═══ Extracted records ═══

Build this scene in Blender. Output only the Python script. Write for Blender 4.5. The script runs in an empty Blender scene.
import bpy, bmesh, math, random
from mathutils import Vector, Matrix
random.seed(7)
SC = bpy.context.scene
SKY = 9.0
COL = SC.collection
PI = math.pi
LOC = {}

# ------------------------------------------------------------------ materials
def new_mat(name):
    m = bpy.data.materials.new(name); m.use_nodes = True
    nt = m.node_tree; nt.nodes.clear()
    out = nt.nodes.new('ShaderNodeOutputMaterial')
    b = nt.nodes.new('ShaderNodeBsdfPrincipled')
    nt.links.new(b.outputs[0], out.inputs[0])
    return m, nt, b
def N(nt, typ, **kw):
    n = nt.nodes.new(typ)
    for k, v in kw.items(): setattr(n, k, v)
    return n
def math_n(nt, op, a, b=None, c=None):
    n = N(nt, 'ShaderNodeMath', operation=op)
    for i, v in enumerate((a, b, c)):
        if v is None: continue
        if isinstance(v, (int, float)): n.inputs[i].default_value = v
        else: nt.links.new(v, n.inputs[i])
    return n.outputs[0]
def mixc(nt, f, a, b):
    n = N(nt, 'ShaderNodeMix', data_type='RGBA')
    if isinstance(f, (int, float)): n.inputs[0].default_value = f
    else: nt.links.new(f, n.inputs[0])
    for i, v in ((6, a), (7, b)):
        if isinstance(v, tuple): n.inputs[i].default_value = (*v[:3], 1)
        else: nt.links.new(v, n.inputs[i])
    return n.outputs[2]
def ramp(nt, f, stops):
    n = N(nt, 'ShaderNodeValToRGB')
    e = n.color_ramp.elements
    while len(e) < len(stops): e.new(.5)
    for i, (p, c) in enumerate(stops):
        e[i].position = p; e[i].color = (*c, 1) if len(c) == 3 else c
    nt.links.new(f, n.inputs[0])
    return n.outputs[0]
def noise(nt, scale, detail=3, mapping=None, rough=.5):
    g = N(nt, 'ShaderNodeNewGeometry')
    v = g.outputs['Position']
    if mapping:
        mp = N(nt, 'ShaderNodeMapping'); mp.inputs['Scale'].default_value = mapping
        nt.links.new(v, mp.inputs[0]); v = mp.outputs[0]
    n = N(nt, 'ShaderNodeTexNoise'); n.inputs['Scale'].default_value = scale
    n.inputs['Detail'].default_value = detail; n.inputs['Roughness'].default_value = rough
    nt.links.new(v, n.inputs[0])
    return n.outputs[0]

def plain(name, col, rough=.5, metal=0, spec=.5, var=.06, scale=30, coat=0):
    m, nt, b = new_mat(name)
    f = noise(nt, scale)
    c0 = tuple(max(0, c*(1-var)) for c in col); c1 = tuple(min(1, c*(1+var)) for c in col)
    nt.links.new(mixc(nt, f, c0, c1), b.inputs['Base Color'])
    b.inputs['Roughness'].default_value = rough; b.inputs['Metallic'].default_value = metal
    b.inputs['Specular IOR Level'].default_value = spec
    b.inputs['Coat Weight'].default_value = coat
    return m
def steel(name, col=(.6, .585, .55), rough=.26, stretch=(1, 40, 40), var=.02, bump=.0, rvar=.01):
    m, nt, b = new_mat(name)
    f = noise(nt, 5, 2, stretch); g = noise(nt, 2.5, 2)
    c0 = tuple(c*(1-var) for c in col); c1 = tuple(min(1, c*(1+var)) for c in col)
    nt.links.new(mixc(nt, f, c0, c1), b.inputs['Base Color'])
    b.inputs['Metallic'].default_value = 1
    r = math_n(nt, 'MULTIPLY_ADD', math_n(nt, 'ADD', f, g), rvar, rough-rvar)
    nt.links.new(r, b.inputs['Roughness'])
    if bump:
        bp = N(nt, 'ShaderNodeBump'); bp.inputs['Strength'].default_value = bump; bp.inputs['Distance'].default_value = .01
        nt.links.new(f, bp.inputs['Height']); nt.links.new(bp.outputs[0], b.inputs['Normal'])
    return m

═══
═══ Extracted records ═══

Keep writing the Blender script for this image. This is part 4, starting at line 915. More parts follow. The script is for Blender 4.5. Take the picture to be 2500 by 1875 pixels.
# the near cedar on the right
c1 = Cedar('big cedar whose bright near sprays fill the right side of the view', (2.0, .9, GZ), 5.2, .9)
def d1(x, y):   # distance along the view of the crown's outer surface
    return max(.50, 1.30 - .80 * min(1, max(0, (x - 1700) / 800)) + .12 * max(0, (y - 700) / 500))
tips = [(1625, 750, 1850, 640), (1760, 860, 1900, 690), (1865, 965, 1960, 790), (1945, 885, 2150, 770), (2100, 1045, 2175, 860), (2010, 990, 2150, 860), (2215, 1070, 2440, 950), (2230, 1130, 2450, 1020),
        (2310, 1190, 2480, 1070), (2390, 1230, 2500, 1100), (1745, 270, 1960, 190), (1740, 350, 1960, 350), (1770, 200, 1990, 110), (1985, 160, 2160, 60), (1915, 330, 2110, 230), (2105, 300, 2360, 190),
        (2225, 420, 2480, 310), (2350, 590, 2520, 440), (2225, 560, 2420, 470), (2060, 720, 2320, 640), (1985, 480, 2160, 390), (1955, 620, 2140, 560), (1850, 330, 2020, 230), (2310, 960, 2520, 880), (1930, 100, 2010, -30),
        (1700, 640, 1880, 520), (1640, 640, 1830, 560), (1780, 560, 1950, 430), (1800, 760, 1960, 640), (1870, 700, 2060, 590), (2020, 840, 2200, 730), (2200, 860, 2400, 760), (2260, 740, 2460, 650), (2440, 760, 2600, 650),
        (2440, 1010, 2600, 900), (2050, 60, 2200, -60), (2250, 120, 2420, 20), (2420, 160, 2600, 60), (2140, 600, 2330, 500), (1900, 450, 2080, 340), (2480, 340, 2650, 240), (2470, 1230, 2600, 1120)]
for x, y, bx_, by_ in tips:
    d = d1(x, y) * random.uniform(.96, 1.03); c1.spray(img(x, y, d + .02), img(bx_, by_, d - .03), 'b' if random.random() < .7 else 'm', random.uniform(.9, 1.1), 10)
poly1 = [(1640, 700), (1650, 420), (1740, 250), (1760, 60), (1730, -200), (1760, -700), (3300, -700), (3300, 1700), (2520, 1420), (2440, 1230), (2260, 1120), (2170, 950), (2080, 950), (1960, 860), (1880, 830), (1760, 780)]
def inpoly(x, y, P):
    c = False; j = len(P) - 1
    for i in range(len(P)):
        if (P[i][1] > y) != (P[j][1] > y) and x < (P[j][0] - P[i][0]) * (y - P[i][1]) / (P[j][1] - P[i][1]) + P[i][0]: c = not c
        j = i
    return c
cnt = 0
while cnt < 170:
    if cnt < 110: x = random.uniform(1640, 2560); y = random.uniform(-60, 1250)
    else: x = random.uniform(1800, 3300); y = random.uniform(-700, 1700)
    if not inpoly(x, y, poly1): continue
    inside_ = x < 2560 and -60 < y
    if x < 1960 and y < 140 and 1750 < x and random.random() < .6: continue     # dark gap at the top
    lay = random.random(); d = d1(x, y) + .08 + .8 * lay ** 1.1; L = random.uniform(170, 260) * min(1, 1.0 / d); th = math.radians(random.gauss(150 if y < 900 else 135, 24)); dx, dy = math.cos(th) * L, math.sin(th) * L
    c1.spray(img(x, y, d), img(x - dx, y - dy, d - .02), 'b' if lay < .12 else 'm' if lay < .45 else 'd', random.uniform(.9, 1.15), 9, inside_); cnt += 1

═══

§ **Problem to solve**: Go through the material above and count the lines that contain "scene"; answer with the number alone.

§ **Full response**: 2